IV - Reculs critiques et autocritiques :

MERLEAU-PONTY : « Si le marxisme, après avoir pris le pouvoir en Russie et s’être fait accepter par la moitié du peuple français, semble aujourd’hui incapable d’expliquer dans son détail l’histoire que nous vivons, si les facteurs essentiels de l’histoire qu’il avait dégagés sont aujourd’hui mêlés dans le tissu des événements à des facteurs nationaux ou psychologiques qu’il considérait comme secondaires, et recouverts par eux, n’est-ce pas la preuve que rien n’est essentiel en histoire, que tout compte également, qu’aucune mise en perspective n’a de privilège, et n’est-ce pas au scepticisme que nous sommes conduits ? La politique ne doit-elle pas renoncer à se fonder sur une philosophie de l’histoire, et, prenant le monde comme il est, quels que soient nos vœux, nos jugements ou nos rêves, définir ses fins et ses moyens d’après ce que les faits autorisent ? Mais on ne se passe pas de mise en perspective, nous sommes, que nous le voulions ou non, condamnés aux vœux, aux jugements de valeur, et même à la philosophie de l’histoire. »
Maurice Merleau-Ponty, « Pour la vérité », Les Temps Modernes, n° 4, janvier 1946. [Une version modifiée de ce texte (« par un tiers du peuple français », « les facteurs de l’histoire ») fut proposée comme sujet-commentaire au bac A dans l'académie de Paris en 1991].

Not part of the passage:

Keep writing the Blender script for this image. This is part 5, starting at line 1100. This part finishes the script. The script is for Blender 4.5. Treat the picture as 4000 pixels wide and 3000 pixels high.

La négation du goulag par les communistes n'entraîna pas de répression judiciaire ; le P. C. F. (un des promoteurs, avec Laurent Fabius, de la loi Gayssot de juillet 1990) tenta même, sans succès, de disqualifier les dénonciateurs de ce goulag ; les députés communistes Virgile Barel et Jacques Duclos traitèrent David Rousset de journaliste hitlérien, de policier, de roussin (Assemblée nationale, 1ère séance du 26 décembre 1949, JO N° 120, page 7250).
Affaires Kravchenko : Victor Kravchenko porta plainte contre Les Lettres françaises pour diffamation, et gagna ce procès le 4 avril 1949. Дело Кравченко.
Affaire David Rousset : plainte de David Rousset contre Les Lettres françaises, procès gagné en 1951. Me Joe Nordmann (né en 1910 dans le Haut-Rhin - décédé le 12 novembre 2005 à Neuvéglise-sur-Truyère (Cantal)), négateur de l'existence du Goulag au procès Kravchenko, s'excusa, un demi-siècle plus tard, de son aveuglement sectaire dans Aux Vents de l'histoire (Avocat et communiste), Arles : Actes-Sud, 1996.
FOUCAULT : « Il est faux de dire " avec certain post-hégélien célèbre " [Karl Marx], que l’existence concrète de l’homme c’est le travail. Car la vie et le temps de l’homme ne sont pas par nature travail, ils sont : plaisir, discontinuité, fête, repos, besoins, hasards, appétits, violences, déprédations, etc… »
Michel Foucault (1926-1984), Le Pouvoir et la norme, 1973.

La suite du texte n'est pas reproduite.